Donald Trump is the President of the people with force fields protecting them from data.

And I am thinking of this in particular because of his current statement that he works longer hours than any President, ever; a claim that I am sure he makes without any consultation of a history textbook.

Richard Nixon was so proud of the hours worked that, even as the wolves started circling, he defensively invoked him in his speech. “I work 12 to 14 hours a day for the American People!” he protested, and the thing is, this was wholly believable; this was a guy who, urged to take a photo op on the beach, didn’t change out of his suit or find some appropriate shoes.
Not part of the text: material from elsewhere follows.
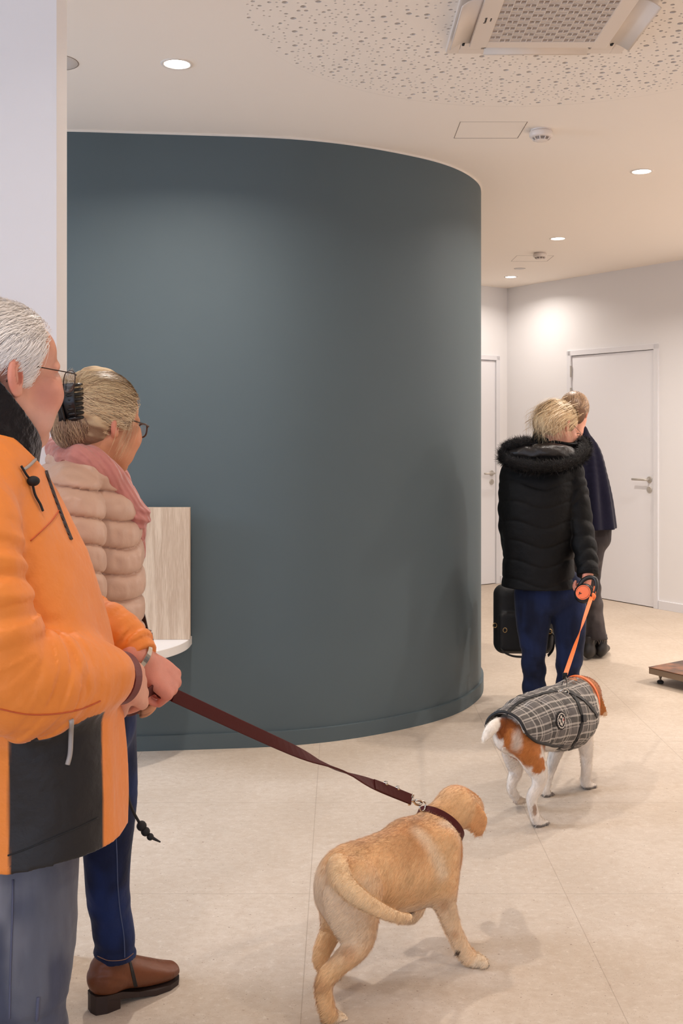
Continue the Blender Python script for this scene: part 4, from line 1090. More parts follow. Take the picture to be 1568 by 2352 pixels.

Carter was just as inexhaustible, and was such a detail man that he ludicrously took out some time from his Presidency to draw up a schedule in a grid, that his staffers could use for reservations on the White House tennis courts. In neither case is this the same thing as being able to use what time they had, always, to make good decisions — and you can count FDR among those who almost always knocked off in time for happy hour — but at bare minimum, they showed up for the job.

Trump, who works a couple of hours a day carving up the nation and spends the rest of his time feeding his rage with Fox News and Twitter, honestly does think, and thinks only because he prefers to think, that he works longer hours than any President ever. He knows it because he wants to think it, and that is the source of all his knowledge, his gut.

But then he also thinks he’s not a racist, that he’s a self-made man, and that he’s a genius.